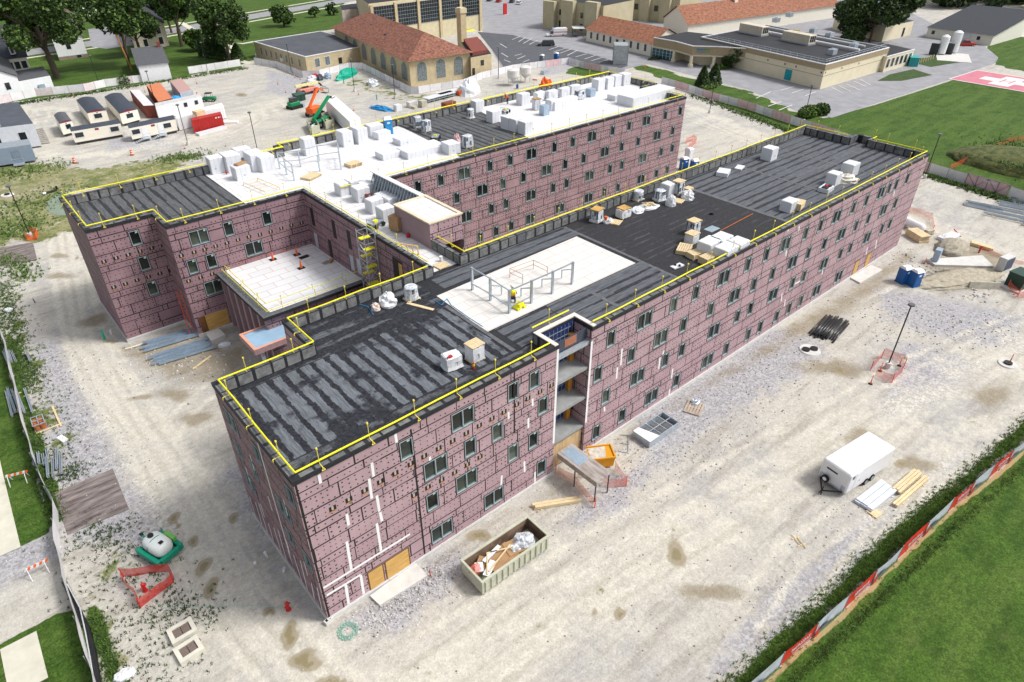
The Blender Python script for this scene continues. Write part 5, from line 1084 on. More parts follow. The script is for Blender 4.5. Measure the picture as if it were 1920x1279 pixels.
netting('heap of orange netting in the inner court beyond the rear wing', G((1290, 282), (1305, 268), (1300, 262), (1285, 270)), h=1.2, posts=[])
netting('orange netting fence climbing the overgrown mound at the right edge', G((1780, 318), (1810, 305), (1850, 285), (1890, 268), (1930, 262)), h=1.1, posts=[])
c = at(1126, 868); T = thing('hopper', 'orange tipping hopper beside the stair recess', 'hopper', (c.x, c.y, 0), -.55); b = MB(); b.hexa([(-.9, -.78, .25), (.9, -.78, .25), (.9, .78, .25), (-.9, .78, .25), (-1.2, -.8, 1.25), (1.0, -.8, 1.25), (1.0, .8, 1.25), (-1.2, .8, 1.25)]); b.box(-.7, .7, -.5, .5, .02, .25); b.box(-1.2, 1.05, -.86, -.74, 1.2, 1.36); b.box(-1.2, 1.05, .74, .86, 1.2, 1.36); b.box(.95, 1.08, -.74, .74, 1.2, 1.36); b.build('bin', M('orange_yellow_steel', (.62, .28, .01), .5, .12), T); b = MB(); b.q([(-1.1, -.7, 1.262), (.2, -.7, 1.262), (.5, .7, 1.262), (-1.1, .7, 1.262)]); b.build('load_sand', M('pale_sand', (.5, .46, .4), .9, .3, 3), T)
# roof curb, pallet, small frame
A, an, Ln = edge((1217, 841), (1272, 803)); T = thing('roof_curb', 'low galvanized rooflight curb lying on the gravel by the front wall', 'metal curb', (A.x, A.y, 0), an); W_ = 2.0; b = MB(); b.box(0, Ln, 0, .08, 0.02, .75); b.box(0, Ln, W_ - .08, W_, .02, .75); b.box(0, .08, .08, W_ - .08, .02, .75); b.box(Ln - .08, Ln, .08, W_ - .08, .02, .75); [b.box(x, x + .09, .08, W_ - .08, .6, .7) for x in (Ln * .4, Ln * .6, Ln * .8)]; b.box(.08, Ln - .08, W_ * .5, W_ * .5 + .08, .6, .69); b.build('steel_frame', galv, T); b = MB(); b.q([(0, 0, .77), (Ln * .32, 0, .77), (Ln * .18, W_, .77), (0, W_, .77)]); b.build('white_sheet', white, T); b = MB(); b.q([(.1, .1, .2), (Ln - .1, .1, .2), (Ln - .1, W_ - .1, .2), (.1, W_ - .1, .2)]); b.build('inside', M('dark_mesh', (.12, .13, .14), .7, .3, 8), T)
pallet_thing(1301, 764, 'grey timber pallet lying by the front wall with a wire bundle', .5, 1, z=0, sz=(2., 1.7), mat=M('grey_wood', (.40, .33, .27), .85, .2, 3))
c = at(1303, 757); b = MB(); [b.tube([(J(.4), J(.3), .0), (J(.5), J(.4), .35)], .02, 4) for _ in range(14)]; b.ball(0, 0, 0, .5, .4, .25, n=10, jit=.3, half=True); o = b.build('wire_bundle', galv); o.location = (c.x, c.y, .15); tag(o, 'tangled grey wire bundle on the grey pallet', 'wire bundle')
b = MB(); [b.bar(p, q, .07) for p, q in ((at(1163, 831, .05), at(1180, 833, .05)), (at(1179, 816, .05), at(1178, 850, .05)), (at(1160, 846, .05), at(1177, 849, .05)), (at(1164, 815, .05), at(1180, 817, .05)))]; tag(b.build('steel_frame', galv), 'small loose H shaped steel frame on the ground near the orange hopper', 'steel frame')
# bundle of black pipes
A, an, Ln = edge((1515, 628), (1556, 585)); T = thing('pipe_bundle', 'bundle of long black pipes lying on the dirt by the front wing', 'pipes', (A.x, A.y, 0), an)
b0 = None
for k in range(17):
    if b0 is None: b = MB(); b.tube([(0, 0, .12), (5.2, 0, .12)], .105, 10); b0 = b.build('pipe', M('black_pipe', (.012, .012, .014), .28, .2, spec=.7), T, smooth=True); o = b0
    else: o = b0.copy(); COL.objects.link(o); o.parent = T
    o.location = (J(.35) + (.4 if k > 7 else 0), -(k if k < 11 else k - 9.2) * .27, 0 if k < 11 else .2); o.rotation_euler = (0, 0, J(.012))
# site lavatories
for (px, py), l in (((1690, 529), 'left of two blue portable toilets by the long front wall'), ((1711, 535), 'right of two blue portable toilets by the long front wall')): c = at(px, py); portaloo((c.x, c.y, 0), -.35, l, group='blue portable toilets on the ground')
for (px, py), l in (((1281, 318), 'dark blue portable toilet in the inner court, left of a pair'), ((1300, 322), 'dark blue portable toilet in the inner court, right of a pair')): c = at(px, py); portaloo((c.x, c.y, 0), -.2, l, group='blue portable toilets on the ground')
# manholes and delineators
def manhole(px, py, r, label, lids=((0, 0),)):
    c = at(px, py); T = thing('manhole', label, 'manhole', (c.x, c.y, 0)); b = MB(); b.cyl(0, 0, 0, .12, r, r * .93, 22); b.build('collar', conc, T)
    for x, y in lids: b = MB(); b.cyl(x, y, .12, .28, .42, .40, 16); b.build('lid', blackp, T)
manhole(1518, 657, 1.15, 'round concrete manhole with twin black lids below the pipe bundle', ((-.4, .25), (.4, -.25))); manhole(1889, 683, .95, 'round concrete manhole with one black lid and an orange post', ((0, 0),)); manhole(14, 366, 1.0, 'pale concrete manhole in the rough grass at the left edge')
GD = 'orange delineator posts'
for px, py, l in ((1632, 720, 'orange and white post just left of the netting ring in the front yard'), (1686, 686, 'orange and white post inside the netting ring on the right'), (1650, 696, 'orange post inside the netting ring on the left'), (1893, 680, 'orange and white post standing on the single lid manhole'), (139, 183, 'orange post at the edge of the gravel lot by the left white fence'), (272, 173, 'orange post behind the office trailers by the fence'), (369, 157, 'orange post near the white fence gap'), (346, 279, 'orange post at the foot of the light pole by the red container'), (457, 275, 'orange and white post above the foam on the rear roof'), (553, 146, 'orange post left of the annex fence corner'), (521, 158, 'orange post out on the gravel left of the machines'), (536, 174, 'orange post left of the yellow telehandler'), (563, 149, 'red post by the pile of bags at the fence'), (672, 178, 'orange post at the foot of the light pole by the tan building'), (663, 208, 'thin orange post beside the drain lid'), (395, 200, 'orange post beside the green utility cart')):
    post_thing('delineator_post', px, py, 1.1, .06, orange, l, 'delineator', band=white, base=.22, group=GD)
def barrel(px, py, l):
    c = at(px, py); T = thing('traffic_barrel', l, 'barrel', (c.x, c.y, 0), 0, 'orange traffic barrels'); b = MB(); b.cyl(0, 0, .05, 1.0, .29, .24, 12); b.build('drum', orange, T); b = MB(); [b.cyl(0, 0, z, z + .15, .30 - z * .045, .295 - z * .05, 12) for z in (.35, .7)]; b.build('white_band', white, T); b = MB(); b.cyl(0, 0, 0, .06, .4, .38, 12); b.build('base', rubber, T)
barrel(141, 306, 'orange and white barrel on the lane left of the rear black roof'); barrel(248, 291, 'orange and white barrel on the lane below the office trailers'); barrel(371, 181, 'orange and white barrel between the patched shed and the utility cart')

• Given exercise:
Reproduce all of the data exactly, omitting each picture it holds.

• Expected answer:
The Blender Python script for this scene continues. Write part 5, from line 1084 on. More parts follow. The script is for Blender 4.5. Measure the picture as if it were 1920x1279 pixels.
netting('heap of orange netting in the inner court beyond the rear wing', G((1290, 282), (1305, 268), (1300, 262), (1285, 270)), h=1.2, posts=[])
netting('orange netting fence climbing the overgrown mound at the right edge', G((1780, 318), (1810, 305), (1850, 285), (1890, 268), (1930, 262)), h=1.1, posts=[])
c = at(1126, 868); T = thing('hopper', 'orange tipping hopper beside the stair recess', 'hopper', (c.x, c.y, 0), -.55); b = MB(); b.hexa([(-.9, -.78, .25), (.9, -.78, .25), (.9, .78, .25), (-.9, .78, .25), (-1.2, -.8, 1.25), (1.0, -.8, 1.25), (1.0, .8, 1.25), (-1.2, .8, 1.25)]); b.box(-.7, .7, -.5, .5, .02, .25); b.box(-1.2, 1.05, -.86, -.74, 1.2, 1.36); b.box(-1.2, 1.05, .74, .86, 1.2, 1.36); b.box(.95, 1.08, -.74, .74, 1.2, 1.36); b.build('bin', M('orange_yellow_steel', (.62, .28, .01), .5, .12), T); b = MB(); b.q([(-1.1, -.7, 1.262), (.2, -.7, 1.262), (.5, .7, 1.262), (-1.1, .7, 1.262)]); b.build('load_sand', M('pale_sand', (.5, .46, .4), .9, .3, 3), T)
# roof curb, pallet, small frame
A, an, Ln = edge((1217, 841), (1272, 803)); T = thing('roof_curb', 'low galvanized rooflight curb lying on the gravel by the front wall', 'metal curb', (A.x, A.y, 0), an); W_ = 2.0; b = MB(); b.box(0, Ln, 0, .08, 0.02, .75); b.box(0, Ln, W_ - .08, W_, .02, .75); b.box(0, .08, .08, W_ - .08, .02, .75); b.box(Ln - .08, Ln, .08, W_ - .08, .02, .75); [b.box(x, x + .09, .08, W_ - .08, .6, .7) for x in (Ln * .4, Ln * .6, Ln * .8)]; b.box(.08, Ln - .08, W_ * .5, W_ * .5 + .08, .6, .69); b.build('steel_frame', galv, T); b = MB(); b.q([(0, 0, .77), (Ln * .32, 0, .77), (Ln * .18, W_, .77), (0, W_, .77)]); b.build('white_sheet', white, T); b = MB(); b.q([(.1, .1, .2), (Ln - .1, .1, .2), (Ln - .1, W_ - .1, .2), (.1, W_ - .1, .2)]); b.build('inside', M('dark_mesh', (.12, .13, .14), .7, .3, 8), T)
pallet_thing(1301, 764, 'grey timber pallet lying by the front wall with a wire bundle', .5, 1, z=0, sz=(2., 1.7), mat=M('grey_wood', (.40, .33, .27), .85, .2, 3))
c = at(1303, 757); b = MB(); [b.tube([(J(.4), J(.3), .0), (J(.5), J(.4), .35)], .02, 4) for _ in range(14)]; b.ball(0, 0, 0, .5, .4, .25, n=10, jit=.3, half=True); o = b.build('wire_bundle', galv); o.location = (c.x, c.y, .15); tag(o, 'tangled grey wire bundle on the grey pallet', 'wire bundle')
b = MB(); [b.bar(p, q, .07) for p, q in ((at(1163, 831, .05), at(1180, 833, .05)), (at(1179, 816, .05), at(1178, 850, .05)), (at(1160, 846, .05), at(1177, 849, .05)), (at(1164, 815, .05), at(1180, 817, .05)))]; tag(b.build('steel_frame', galv), 'small loose H shaped steel frame on the ground near the orange hopper', 'steel frame')
# bundle of black pipes
A, an, Ln = edge((1515, 628), (1556, 585)); T = thing('pipe_bundle', 'bundle of long black pipes lying on the dirt by the front wing', 'pipes', (A.x, A.y, 0), an)
b0 = None
for k in range(17):
    if b0 is None: b = MB(); b.tube([(0, 0, .12), (5.2, 0, .12)], .105, 10); b0 = b.build('pipe', M('black_pipe', (.012, .012, .014), .28, .2, spec=.7), T, smooth=True); o = b0
    else: o = b0.copy(); COL.objects.link(o); o.parent = T
    o.location = (J(.35) + (.4 if k > 7 else 0), -(k if k < 11 else k - 9.2) * .27, 0 if k < 11 else .2); o.rotation_euler = (0, 0, J(.012))
# site lavatories
for (px, py), l in (((1690, 529), 'left of two blue portable toilets by the long front wall'), ((1711, 535), 'right of two blue portable toilets by the long front wall')): c = at(px, py); portaloo((c.x, c.y, 0), -.35, l, group='blue portable toilets on the ground')
for (px, py), l in (((1281, 318), 'dark blue portable toilet in the inner court, left of a pair'), ((1300, 322), 'dark blue portable toilet in the inner court, right of a pair')): c = at(px, py); portaloo((c.x, c.y, 0), -.2, l, group='blue portable toilets on the ground')
# manholes and delineators
def manhole(px, py, r, label, lids=((0, 0),)):
    c = at(px, py); T = thing('manhole', label, 'manhole', (c.x, c.y, 0)); b = MB(); b.cyl(0, 0, 0, .12, r, r * .93, 22); b.build('collar', conc, T)
    for x, y in lids: b = MB(); b.cyl(x, y, .12, .28, .42, .40, 16); b.build('lid', blackp, T)
manhole(1518, 657, 1.15, 'round concrete manhole with twin black lids below the pipe bundle', ((-.4, .25), (.4, -.25))); manhole(1889, 683, .95, 'round concrete manhole with one black lid and an orange post', ((0, 0),)); manhole(14, 366, 1.0, 'pale concrete manhole in the rough grass at the left edge')
GD = 'orange delineator posts'
for px, py, l in ((1632, 720, 'orange and white post just left of the netting ring in the front yard'), (1686, 686, 'orange and white post inside the netting ring on the right'), (1650, 696, 'orange post inside the netting ring on the left'), (1893, 680, 'orange and white post standing on the single lid manhole'), (139, 183, 'orange post at the edge of the gravel lot by the left white fence'), (272, 173, 'orange post behind the office trailers by the fence'), (369, 157, 'orange post near the white fence gap'), (346, 279, 'orange post at the foot of the light pole by the red container'), (457, 275, 'orange and white post above the foam on the rear roof'), (553, 146, 'orange post left of the annex fence corner'), (521, 158, 'orange post out on the gravel left of the machines'), (536, 174, 'orange post left of the yellow telehandler'), (563, 149, 'red post by the pile of bags at the fence'), (672, 178, 'orange post at the foot of the light pole by the tan building'), (663, 208, 'thin orange post beside the drain lid'), (395, 200, 'orange post beside the green utility cart')):
    post_thing('delineator_post', px, py, 1.1, .06, orange, l, 'delineator', band=white, base=.22, group=GD)
def barrel(px, py, l):
    c = at(px, py); T = thing('traffic_barrel', l, 'barrel', (c.x, c.y, 0), 0, 'orange traffic barrels'); b = MB(); b.cyl(0, 0, .05, 1.0, .29, .24, 12); b.build('drum', orange, T); b = MB(); [b.cyl(0, 0, z, z + .15, .30 - z * .045, .295 - z * .05, 12) for z in (.35, .7)]; b.build('white_band', white, T); b = MB(); b.cyl(0, 0, 0, .06, .4, .38, 12); b.build('base', rubber, T)
barrel(141, 306, 'orange and white barrel on the lane left of the rear black roof'); barrel(248, 291, 'orange and white barrel on the lane below the office trailers'); barrel(371, 181, 'orange and white barrel between the patched shed and the utility cart')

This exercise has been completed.